Is ‘Profit with Purpose’ attainable? 3 tips for social impact

Do you believe business has a significant role to play in society, beyond the pursuit of profit?

Tackling Australia’s most pressing social challenges to deliver lasting social change is everyone’s business. So what does this mean for your organisation?

Increasingly complex social challenges continue to drive the need for social finance, shared value, and new digital platforms to bring government, business, not-for-profits and civil society together to make change happen. This means more opportunity for your business to make a scalable, sustainable and outcome oriented impact. There are also added benefits to being involved in long lasting social change.

For example, did you know businesses that focus on more than just the pursuit of profit are likely to have a stronger employee and customer value proposition? In fact, a recent Millennial survey revealed the vast majority of young professionals say being profitable is no longer enough, and personal morals/values play a greater role in deciding to remain in an organisation or not.

The belief that we can leverage business to positively impact society is the inspiration and driving force behind the team we work in. The Social Impact Consulting Practice – a ‘profit with purpose’ practice – brings together professionals from all areas of the firm, passionate about making a difference. Each of us has our own personal story that draws us to the team. Whether it is the impact of having a family member living with a disability, volunteering with a charity, or seeking greater purpose in life – what binds us together is a shared belief that business can be a powerful force for change.

So, what do we do? Well, if you think of a Venn diagram, where government is on the left, business is on the right, and the not-for-profit sector is on the bottom, we work at the intersection of all three sectors to create multi-sector solutions to complex social challenges.

We work with organisations in the areas of disability, aged care and Indigenous affairs, helping them to navigate reforms, such as the National Disability Insurance Scheme (NDIS) and Consumer Directed Care (CDC), and develop innovative funding and growth models to cater for the raft of changes affecting their organisation. Within Indigenous Affairs, we have been working closely with organisations in areas of self-determination and economic independence through setting up governance frameworks to allow for capacity building and entrepreneurship.

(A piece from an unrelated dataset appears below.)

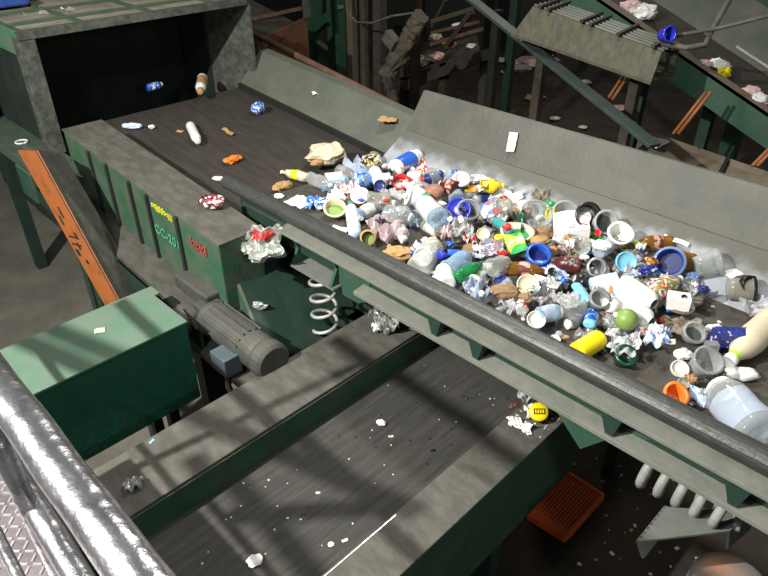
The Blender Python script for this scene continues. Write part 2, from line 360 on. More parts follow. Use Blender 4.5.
# ------------------------------------------------------------------ gear motor
gm = thing('gear_motor', 'dusty grey electric gear motor in the gap behind the green box', 'motor', (-2.9, 1.6, FLOOR))
rx = Matrix.Rotation(PI / 2, 4, 'Y')
def axisx(x, y, z): return Matrix.Translation((x, y, z)) @ rx
m0, m1 = at(214, 308, -.42), at(262, 350, -.42)
m1 = Vector((m1.x, m0.y, m1.z)); my, mz = m0.y - .03, -.46
R_ = .105; L_ = m1.x - m0.x
mbody = MB().lathe([(0, 0), (R_ * .9, 0), (R_, .02), (R_, L_ * .95), (R_ * .92, L_), (0, L_)], axisx(m0.x, my, mz), 24).build('motor_body', M['motor'], gm, bevel=.004)
for k in range(9):
    a = PI * (k + .5) / 9
    MB().box(m0.x + .06, m0.x + L_ * .8, -.004, .004, R_ * .97, R_ * 1.12, Matrix.Translation((0, my, mz)) @ Matrix.Rotation(a - PI / 2, 4, 'X')).build('cooling_fin', M['motor'], mbody)
MB().lathe([(0, 0), (R_ * .95, 0), (R_ * 1.06, .02), (R_ * 1.06, .08), (R_ * .9, .1), (0, .1)], axisx(m1.x, my, mz), 24).build('fan_cover', M['motor'], gm, bevel=.004)
tbox = MB().box(m1.x - .22, m1.x - .08, my - .2, my - .09, mz - .1, mz + .02).build('terminal_box', M['blue_box'], gm, bevel=.006)
g0_ = at(205, 283, -.36)
MB().box(g0_.x - .2, g0_.x + .17, g0_.y - .1, g0_.y + .1, -.55, -.34).build('gearbox', M['motor'], gm, bevel=.015)
MB().box(g0_.x + .1, m0.x + .04, my - .06, my + .08, -.54, -.38).build('adapter', M['motor'], gm, bevel=.01)
f_ = at(186, 316, -.45)
MB().lathe([(0, 0), (.06, 0), (.06, .12), (.09, .12), (.09, .16), (0, .16)], Matrix.Translation((f_.x, f_.y + .1, -.47)) @ Matrix.Rotation(PI / 2, 4, 'X'), 20).build('shaft_flange', M['motor'], gm, bevel=.003)
f_ = at(243, 287, -.42)
MB().lathe([(0, 0), (.05, 0), (.05, .1), (.11, .12), (.11, .18), (0, .18)], Matrix.Translation((f_.x, f_.y - .14, -.44)) @ Matrix.Rotation(-PI / 2, 4, 'X'), 20).build('coupling', M['motor'], gm, bevel=.003)
MB().box(g0_.x - .25, m1.x + .1, my - .16, my + .16, -.62, -.59).build('base_plate', M['grey_guard'], gm)
MB().box(m0.x, m1.x, my - .05, my + .05, -.59, mz - R_ * .8).build('motor_foot', M['motor'], gm)
MB().tube([(m1.x - .15, my - .15, mz - .1), (m1.x - .13, my - .17, mz - .2), (m1.x - .1, my - .15, mz - .33)], .018, 8).build('cable', M['dark'], tbox, smooth=True)
for xx in (g0_.x, m1.x): MB().box(xx - .05, xx + .05, my - .05, my + .05, FLOOR, -.62).build('leg', M['green_dark'], gm)

# ------------------------------------------------------------------ inclined orange belt guard
ob = thing('belt_guard', 'long sloping drive belt guard with orange side and grey top below the hood', 'machine cover', (-4.1, 1.25, FLOOR))
def ext(p, q, e0, e1): return p + (p - q) * e0, q + (q - p) * e1
a0, a1 = ext(atY(58, 192, 1.2), atY(117, 300, 1.2), .38, .1)
l0, l1 = ext(atY(41, 192, 1.19), atY(103, 302, 1.19), .38, .1)
r0, r1 = ext(atY(85, 192, 1.42), atY(140, 287, 1.42), .38, .12)
MB().prism([a0, a1, l1, l0], (0, .014, 0)).build('orange_side', M['orange'], ob)
MB().prism([a0, a1, r1, r0], (0, 0, .012)).build('top_sheet', M['grey_guard'], ob)
MB().prism([r0, r1, r1 + Vector((0, 0, -.13)), r0 + Vector((0, 0, -.13))], (0, -.012, 0)).build('far_side', M['green_dark'], ob)
MB().prism([a0, r0, r0 + Vector((-.25, .02, -.03)), a0 + Vector((-.25, 0, -.03))], (0, 0, -.02)).build('top_shelf', M['grey_guard'], ob)
d_ = (a1 - a0).normalized()
dl = (l0 - a0)
for t, l, h0, h1 in ((.52, .05, .25, .35), (.55, .012, .3, .7), (.59, .05, .4, .5), (.6, .012, .3, .75), (.64, .05, .6, .75), (.36, .08, .4, .47), (.42, .07, .6, .68), (.7, .03, .4, .5)):
    p = a0.lerp(a1, t) + Vector((0, -.004, 0)); q_ = p + d_ * l
    MB().prism([p + dl * h0, q_ + dl * h0, q_ + dl * h1, p + dl * h1], (0, .004, 0)).build('worn_marking', M['black_mark'], ob)
for t in (.22, .4, .8):
    p = a0.lerp(a1, t); MB().box(p.x - .04, p.x + .04, 1.22, 1.28, FLOOR, p.z - .14).build('leg', M['green_dark'], ob)

# ------------------------------------------------------------------ walkway and handrail
wk = struct(MB().box(-2.35, 1.2, -1.0, .16, .185, .2).build('walkway_plate', M['diamond']))
tr = MB()
for i in range(60):
    for j in range(14):
        x, yy = -2.2 + i * .028, -.22 + j * .028
        a = PI / 4 if (i + j) % 2 else -PI / 4
        tr.box(-.012, .012, -.0028, .0028, 0, .003, Matrix.Translation((x, yy, .2)) @ Matrix.Rotation(a, 4, 'Z'))
o = tr.build('tread_lugs', M['tread'], wk); 
hr = thing('handrail', 'dented shiny galvanised pipe handrail beside the camera at the bottom left', 'railing', (-1, .1, .2))
def dent(pts_z, yy, r, name, amp):
    bm_pts = [(-4 + i * .02, yy + amp * math.sin(i * .9) * .3, pts_z + amp * math.sin(i * .55 + 1)) for i in range(240)]
    MB().tube(bm_pts, [r * (1 + amp * 8 * noise.noise((i * .21, yy, pts_z))) for i in range(240)], 20).build(name, M['galv'], hr, smooth=True)
def pipe(p, q, r, name, amp):
    d = (q - p).normalized(); L0 = p - d * 1.9
    pts = [L0 + d * (i * .02) + Vector((0, math.sin(i * .9) * .3, math.sin(i * .55 + 1))) * amp for i in range(165)]
    MB().tube(pts, [r * (1 + amp * 8 * noise.noise((i * .21, r * 90, 0))) for i in range(165)], 24).build(name, M['galv'], hr, smooth=True)
    return p, d
tp, td = pipe(at(50, 456, 1.3), at(138, 576, 1.3), .0222, 'top_rail', .0016)
pipe(at(6, 458, .82), at(77, 576, .82), .0225, 'mid_rail', .0008)
pipe(at(3, 546, .4), at(18, 576, .4), .014, 'low_rail', .0004)
pp_ = at(54, 506, .8)
for xx in (-2.3, pp_.x):
    yy = tp.y + td.y * (xx - tp.x) / td.x
    MB().tube([(xx, yy, .2), (xx, yy, 1.29)], .017, 16).build('post', M['galv'], hr, smooth=True)
# ------------------------------------------------------------------ background
pr = thing('pipe_rail', 'thin brown pipe rail sloping behind the upper conveyor', 'railing', (-5, 4.2, FLOOR))
pa, pb = atY(238, 26, 4.25), atY(418, 117, 4.25)
MB().tube([pa - (pb - pa) * .2, pb], .032, 12).build('rail_pipe', M['rust'], pr, smooth=True)
for px, py in ((333, 75), (258, 38)):
    p = atY(px, py, 4.25); MB().box(p.x - .03, p.x + .03, 4.22, 4.28, FLOOR, p.z).build('post', M['rust'], pr)
sb = thing('steel_bin', 'red-brown open sheet steel bin behind the pipe rail', 'bin', (-7.5, 5.5, FLOOR))
A, B_ = atY(262, 39, 5.0), atY(307, 17, 5.9)
for p, q2, t in ((A, B_, .02),):
    n_ = (q2 - p).cross(Vector((0, 0, 1))).normalized()
    MB().prism([p, q2, (q2.x, q2.y, FLOOR), (p.x, p.y, FLOOR)], -n_ * .03).build('front_sheet', M['rust_sheet'], sb)
C_ = A + Vector((-2.2, -.3, .55)); D_ = B_ + Vector((-2.2, -.3, .55))
MB().prism([A, C_, (C_.x, C_.y, FLOOR), (A.x, A.y, FLOOR)], (0, .03, 0)).build('side_sheet', M['rust_sheet'], sb)
MB().prism([A + Vector((0, .1, -.1)), C_ + Vector((0, .1, -.1)), D_ + Vector((0, -.1, -.1)), B_ + Vector((0, -.1, -.1))], (0, 0, -.03)).build('fill_sheet', M['wood_dark'], sb)
MB().beam(A + Vector((-.6, .3, .12)), B_ + Vector((-.1, 0, .1)), .04, .04).build('top_bar', M['rust'], sb)
MB().beam(A, C_, .05, .05).build('rim', M['grey_guard'], sb); MB().beam(B_, B_ + Vector((-.05, 0, 1.2)), .07, .07).build('corner_post', M['grey_guard'], sb)
# timber posts
def post(px0, py0, px1, py1, Yd, w, mat, name, label, cat='post', z1=1.6):
    p = atY((px0 + px1) / 2, py1, Yd)
    return tag(MB().box(p.x - w / 2, p.x + w / 2, Yd, Yd + w, FLOOR, z1).build(name, M[mat], bevel=.01), label, cat)
post(345, 0, 357, 100, 5.6, .1, 'wood', 'timber_post', 'pale weathered upright timber post behind the pipe rail')
post(360, 0, 366, 100, 5.7, .08, 'wood_dark', 'timber_post', 'narrow brown post just right of the pale timber post')
post(371, 0, 382, 100, 5.9, .13, 'wood_dark', 'timber_post', 'dark thick post left of the leaning log')
post(408, 0, 415, 100, 7.4, .12, 'wood_dark', 'timber_post', 'dark upright post right of the leaning log')
def gnarl(pts, rr, mat, name, label, Yd, cat):
    P_ = [atY(px, py, Yd) for px, py in pts]
    Q = []
    for a, b in zip(P_, P_[1:]):
        for k in range(8): Q.append(a.lerp(b, k / 8))
    Q.append(P_[-1])
    mb = MB().tube(Q, [rr * (.85 + .25 * noise.noise((i * .9, 3, 1))) for i in range(len(Q))], 14)
    for v in mb.bm.verts:
        q = v.co; v.co = q + Vector(noise.noise_vector(Vector((q.x * 30, q.y * 30, q.z * 3)))) * .03 + Vector(noise.noise_vector(q * 4)) * .03
    return tag(mb.build(name, M[mat]), label, cat)
gnarl([(421, 16), (409, 38), (388, 74)], .11, 'wood', 'leaning_log', 'rough grey log leaning left between the dark posts', 5.5, 'log')
gnarl([(386, 78), (393, 100), (392, 135)], .07, 'wood_dark', 'ragged_stump', 'ragged dark upright stump below the leaning log', 5.4, 'stump')
p = atY(391, 40, 5.4)
tag(MB().box(-.09, .09, -.05, .05, -.07, .07, Matrix.Translation(p) @ Matrix.Rotation(.6, 4, 'Y')).build('junction_box', M['grey_guard'], bevel=.01), 'small pale box fixed to the leaning log', 'box')
# wire loop hanging off the posts
tag(MB().tube([atY(346, -10, 5.45), atY(347, 12, 5.45), atY(356, 22, 5.45), atY(372, 23, 5.45), atY(392, 16, 5.45), atY(420, 12, 5.6)], .012, 8).build('hanging_cable', M['grey_guard'], smooth=True), 'thin cable hanging in a loop across the timber posts', 'cable')
# timber racks with litter
rk = thing('timber_rack', 'dark timber rack littered with scraps behind the far plate', 'rack', (-6, 8, FLOOR))
for (x0, y0, x1, y1, w, mt) in ((405, 86, 486, 55, .2, 'wood_dark'), (405, 52, 482, 29, .07, 'rust'), (430, 22, 472, 9, .08, 'wood'), (448, 45, 472, 12, .09, 'wood_dark'), (430, 33, 478, 22, .06, 'rust'), (405, 118, 432, 98, .1, 'wood_dark'), (425, 40, 446, 0, .06, 'wood_dark')):
    MB().beam(atY(x0, y0, 7.6), atY(x1, y1, 7.6), w, w * .7).build('timber', M[mt], rk)
MB().prism([atY(400, 78, 7.65), atY(480, 50, 7.65), atY(476, 34, 8.4), atY(404, 58, 8.4)], (0, 0, -.05)).build('shelf_board', M['wood_dark'], rk)
for px in (405, 445, 486):
    pp = atY(px, 60, 7.7); MB().box(pp.x - .06, pp.x + .06, 7.65, 7.75, FLOOR, pp.z).build('upright', M['wood_dark'], rk)
post(484, 30, 492, 95, 6.8, .1, 'dark', 'steel_post', 'black steel post right of the timber rack', z1=.3)
post(500, 45, 508, 95, 8.2, .12, 'green_dark', 'steel_post', 'dark green steel post near the lilac bags', z1=.2)
# inclined green angle iron
tag(MB().beam(atY(455, -14, 5.6), atY(655, 146, 4.6), .11, .03).build('angle_iron', surf('dull_green_angle', (.03, .05, .043), (.05, .062, .054), rough=.6), bevel=.004), 'long sloping dull green steel bar behind the far plate', 'beam')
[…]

There is a growing appreciation globally that we need business to partner with government and not-for-profits to build new and innovative solutions addressing social challenges at scale. The challenge is to create more platforms and opportunities for cross-sectoral dialogue and collaboration to take place.

If you are a business looking to make a lasting social impact – we have 3 key tips for creating social impact:

  1. Be clear on the social issue your organisation is keen to tackle. The closer the alignment to your core business, the more likely it is to be sustainable and ‘shared value’ in nature – in other words, know your ‘why’.
  1. Consider the key players (government, not-for-profits, and other businesses) in the ecosystem you should partner or collaborate with to make a meaningful dent on the social issue you have selected.
  1. Begin with the end in mind – clearly define what ‘success’ looks like from both a commercial and social impact perspective and reverse engineer the design of your business proposition to ensure it is designed to deliver both.